In the overall, Steps to an Ecology of Mind earns:
4 stars for interest
5 stars for usefulness
2 stars for readability
2 stars for style

And that's all she wrote.

4 comments:

Anonymous said...

Hitori,

I like your writings.
It seems you are interested in critical thinking and epistemology.

Do you know these pages?

http://www.overcomingbias.com/

I am, at this moment, very interested in bayesian reasoning:

http://yudkowsky.net/bayes/bayes.html

I though you could find it interesting.

Regards!

Hitori said...

Mystery Individual:

Thanks for the compliment, and the links.

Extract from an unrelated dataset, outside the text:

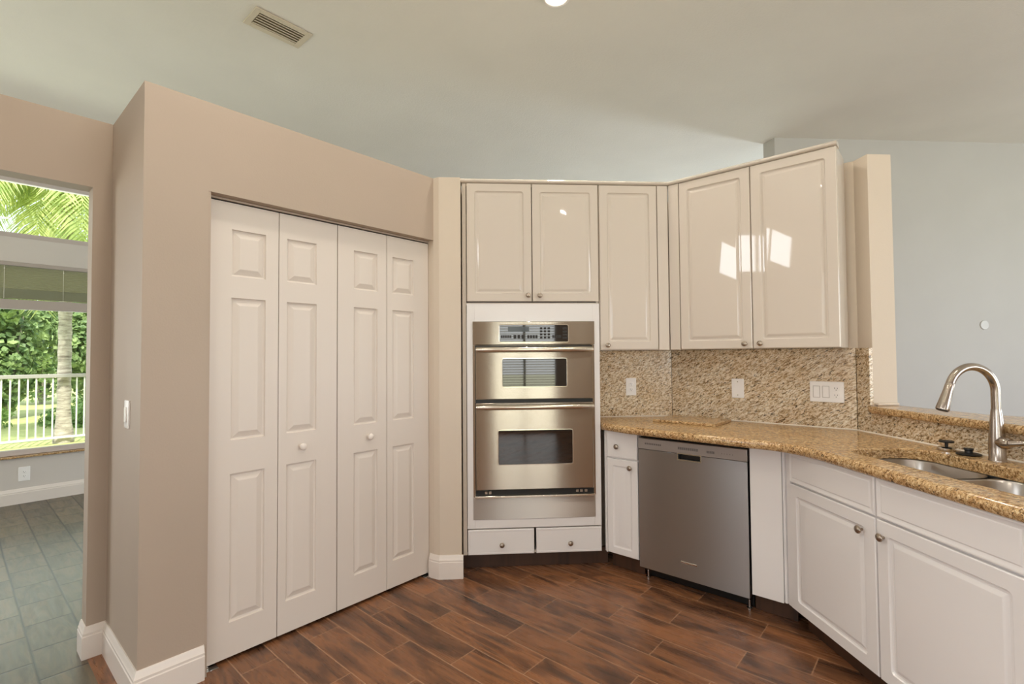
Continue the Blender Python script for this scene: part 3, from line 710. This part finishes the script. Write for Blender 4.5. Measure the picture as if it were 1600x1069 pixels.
fx, fy = 2.022, 1.815
t = thing('faucet', 'brushed steel gooseneck pull-down faucet on the counter behind the sink', 'faucet', (fx, fy, ZC))
mb = MB().lathe([(.0275, .0003), (.0275, .004), (.0262, .006), (.0262, .060), (.0255, .085), (.0215, .140), (.0180, .180), (.0160, .202)], (0, 0, 0), 'Z', 32)
finish('body', mb, M['faucet'], t, smooth=40)
pts = [(0, 0, .2025), (0, 0, .24)]; rr = .0965
for i in range(0, 33):
    a = math.radians(160*i/32); pts.append((-rr+rr*math.cos(a), 0, .273+rr*math.sin(a)))
finish('spout', MB().tube(pts, .0147, 24), M['faucet'], t, smooth=50)
e = Vector(pts[-1]); dv = Vector((-math.sin(math.radians(160)), 0, math.cos(math.radians(160))))
hd = MB().tube([e+dv*.001, e+dv*.004, e+dv*.03, e+dv*.075, e+dv*.105, e+dv*.110], [.0145, .0155, .0160, .0195, .0222, .0212], 28)
h = finish('spray_head', hd, M['faucet'], t, smooth=40)
mb = MB().tube([e+dv*.108, e+dv*.1125], [.0185, .0180], 24); finish('nozzle', mb, M['rubber'], h, smooth=40)
# small rocker on the side facing the column of the spout
side = Vector((dv.z, 0, -dv.x))*-1
c0 = e+dv*.035+side*.0165; c1 = e+dv*.060+side*.0190
finish('spray_button', MB().tube([c0, (c0+c1)/2+side*.002, c1], [.003, .0042, .003], 10), M['rubber'], h, smooth=50)
ld = Vector((-.16, -.985, 0)); lp = lambda r, z: tuple(ld*r+Vector((0, 0, z)))
mb = MB().tube([lp(.012, .075), lp(.030, .0752), lp(.036, .0755), lp(.052, .077), lp(.060, .078)], [.0205, .0225, .0235, .0205, .0150], 24)
hb = finish('lever_hub', mb, M['faucet'], t, smooth=40)
lq = Vector((.25, -.96, 0)); l0 = Vector(lp(.056, .0775))
finish('lever', MB().tube([l0, l0+lq*.02+Vector((0, 0, .003)), l0+lq*.06+Vector((0, 0, .012)), l0+lq*.095+Vector((0, 0, .022)), l0+lq*.099+Vector((0, 0, .0232))], [.0135, .0105, .0085, .0075, .004], 16), M['faucet'], hb, smooth=50)

t = thing('sink_strainer', 'chrome sink strainer basket with a black T-shaped top standing on the counter', 'strainer', (2.030, 2.035, ZC))
finish('flange', MB().lathe([(.029, .0003), (.033, .004), (.0335, .011), (.027, .016), (.006, .0165)], n=24), M['chrome'], t, smooth=40)
finish('stem', MB().lathe([(.0055, .016), (.0065, .030), (.0085, .034)], n=16), M['rubber'], t, smooth=40)
finish('grip', MB().lathe([(.009, .0342), (.026, .035), (.027, .039), (.025, .042), (.004, .0425)], n=24), M['rubber'], t, smooth=40)
t = thing('sink_stopper', 'flat black rubber disposal stopper lying between the strainer and faucet', 'stopper', (2.022, 1.930, ZC))
finish('disc', MB().lathe([(.030, .0003), (.041, .003), (.042, .006), (.036, .009), (.010, .010)], n=28), M['rubber'], t, smooth=40)
finish('grip', MB().lathe([(.014, .0095), (.013, .020), (.017, .024), (.016, .029), (.004, .030)], n=20), M['rubber'], t, smooth=40)

t = MB().box(-1.411, -1.020, 2.968, 3.256, 0, .0155)
bm = t.bm
for v in bm.verts: x, y = Wf(v.co.y, v.co.x); v.co.x, v.co.y = x, y
o = finish('cutting_board', t, M['granite'], None, .002); o.location.z = ZC+.0005
tag(o, 'loose granite cutting board lying on the counter in the corner', 'cutting board')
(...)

You're absolutely right about my interest in epistemology and critical thinking, and I'll check these out.

Lesley Stoller said...

please show me some research where environmental factors, including distortions in communications in families, such as double-binds, have been "disproved" as one of the possible factors in the etiology of the still mysterious condition we call schizophenia...

Anonymous said...

Hi Hitori!

It's Wulfen from ASF here. Just found out you had a blog. I've been reading some Evo psychology as of lately and I find very interesting these topics.

*Specially* the fact that many seducers bring into the equation some evolutionary mumbo-jumbo to try and justify some apparent irrational behaviors. There's usually a simpler explanation around the corner.